There’s a couple of tunes by Holly Knight on the new album. She’s also written songs for people like Tina Turner, Pat Benatar, and Scandal.

Yeah, we’ve gotten to be pretty good friends with her too. When we were down in L.A. recording, she came round to my flat, or I went to her place, or we went to Nancy’s. And it was really fun! [laughs]. It was like “Lookout!,” you know, Three gals and a bottle of Dubonnet!

You’ve got a lot of “friends” on the album.

Yeah, that was one of the best parts about having people like Grace Slick and Mickey Thomas and all of them, you know. It wasn’t so much like we hired people to come in it was more like a collaboration. There was a real good feeling about it.

And Peter Wolf, is he a friend of yours too?

Well, that’s not Peter Wolf from the J. Geils Band. He’s a German guy, and he plays keyboards. He’s on that Commodores album Night Shift. He plays that really cool keyboard sound. So it isn’t the same guy that makes a balloon out of his hand [laughs].

I understand that Nancy had bit parts in a couple of films: Fast Times at Ridgemont High and The WIld LIfe. Have you ever aspired to be an actress at all?

Yeah, boy I sure have. I’ve gotten a bunch of scripts sent to me and stuff, but never the right ones. They’re always like these old kind of Janis Joplin, hard-drinkin’, hard-livin’ gal type roles. But, you know, my ship will come in.

Is that the image that people have of you, do you think?

I guess, you know. Maybe I have perpetuated it [laughs]. I must have, to get all these roles sent to me where I swear and have to guzzle out of a bottle and smash it against the wall.

Nancy plays lead guitar on a couple of your new songs. Do she and Howard Leese sit down and trade licks much?

Yeah, they’re playing more and more together, and she’s really benefiting a lot from playing with him because he’s really good for rock. Her base being acoustic guitar, she’s really anxious right now to learn as much as she can about playing electric. So Howard’s helping her a lot, and also she has a new guitar roadie and friend named Scotty Olson who’s a really good guitarist in his own right, and he’s spent a lot of time working with her.

Do you ever play guitar?

Yeah, I play guitar, but not well enough to play in the band. With people like Howard and Nancy around it would be kinda silly if I played [laughs]. It’s more a songwriting tool for me, you know.

When was the last time you were in Vancouver?

I went up there just recently, to go shopping, frankly [laughs]. It’s so great up there, for clothes and everything.

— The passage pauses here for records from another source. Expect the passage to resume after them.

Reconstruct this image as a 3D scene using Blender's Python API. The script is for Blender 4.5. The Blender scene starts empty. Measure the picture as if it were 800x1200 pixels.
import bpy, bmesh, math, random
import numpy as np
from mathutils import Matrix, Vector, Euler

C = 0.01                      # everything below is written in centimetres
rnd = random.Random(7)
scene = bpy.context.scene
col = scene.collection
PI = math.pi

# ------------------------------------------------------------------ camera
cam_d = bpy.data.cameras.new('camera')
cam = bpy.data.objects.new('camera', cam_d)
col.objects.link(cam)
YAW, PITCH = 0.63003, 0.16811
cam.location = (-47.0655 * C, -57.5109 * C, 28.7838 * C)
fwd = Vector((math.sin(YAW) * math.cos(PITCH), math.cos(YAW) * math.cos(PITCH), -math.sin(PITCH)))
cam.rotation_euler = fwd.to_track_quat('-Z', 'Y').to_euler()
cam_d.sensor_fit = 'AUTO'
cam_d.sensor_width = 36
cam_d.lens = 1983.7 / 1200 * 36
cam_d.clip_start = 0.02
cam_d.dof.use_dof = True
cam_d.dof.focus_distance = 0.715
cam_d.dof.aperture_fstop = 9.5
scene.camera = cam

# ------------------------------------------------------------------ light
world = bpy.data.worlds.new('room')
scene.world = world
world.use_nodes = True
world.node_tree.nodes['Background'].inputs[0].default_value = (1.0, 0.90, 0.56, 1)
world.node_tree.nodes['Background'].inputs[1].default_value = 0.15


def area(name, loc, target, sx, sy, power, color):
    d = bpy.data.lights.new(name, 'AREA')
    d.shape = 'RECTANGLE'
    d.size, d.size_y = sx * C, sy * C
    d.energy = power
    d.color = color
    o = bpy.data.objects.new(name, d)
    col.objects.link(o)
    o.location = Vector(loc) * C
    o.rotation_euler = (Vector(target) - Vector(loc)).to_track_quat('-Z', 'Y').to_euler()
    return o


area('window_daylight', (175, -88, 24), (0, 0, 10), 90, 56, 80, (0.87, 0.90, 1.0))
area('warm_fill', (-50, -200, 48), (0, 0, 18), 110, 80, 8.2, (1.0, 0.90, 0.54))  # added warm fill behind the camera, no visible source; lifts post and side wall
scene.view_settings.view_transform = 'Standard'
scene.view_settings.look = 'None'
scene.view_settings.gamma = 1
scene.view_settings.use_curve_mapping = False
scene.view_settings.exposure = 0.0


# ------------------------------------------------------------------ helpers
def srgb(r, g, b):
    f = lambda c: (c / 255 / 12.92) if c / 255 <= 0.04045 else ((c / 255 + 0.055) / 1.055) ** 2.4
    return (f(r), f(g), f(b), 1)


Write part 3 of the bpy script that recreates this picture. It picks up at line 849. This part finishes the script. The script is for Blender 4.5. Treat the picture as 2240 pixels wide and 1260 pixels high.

And I stayed downtown, ’cause I don’t have a house anymore.

Are you living in Seattle right now?

Yeah.

Do all the band members live there?

No, just Nancy and Howard and I. Denny Carmassi lives in San Francisco and Mark Andes lives in L.A. So we’re spread all up and down the whole west coast now.

Are Nancy and Howard boyfriend and girlfriend?

No, she has another boyfriend who’s been with her for four years now. He’s a screenwriter.

And how about you?

Well I don’t have any one steady boyfriend, but I’m seeing a couple of different guys [laughs]. I don’t know, I just don’t really feel like settling down yet, you know. I suppose when he–the big “he”–comes along I’ll do it without a backward glance.

You haven’t played Vancouver for several years now, have you?

I know! It’s really a drag! We just spend so much time playing the States. It’s such a huge country with so many places to play. And I’m not proud of the fact that we haven’t played Vancouver; I think that the people up there deserve to hear us. So this time, on the second leg of the tour, we’re gonna come back and play Canada. Or bust!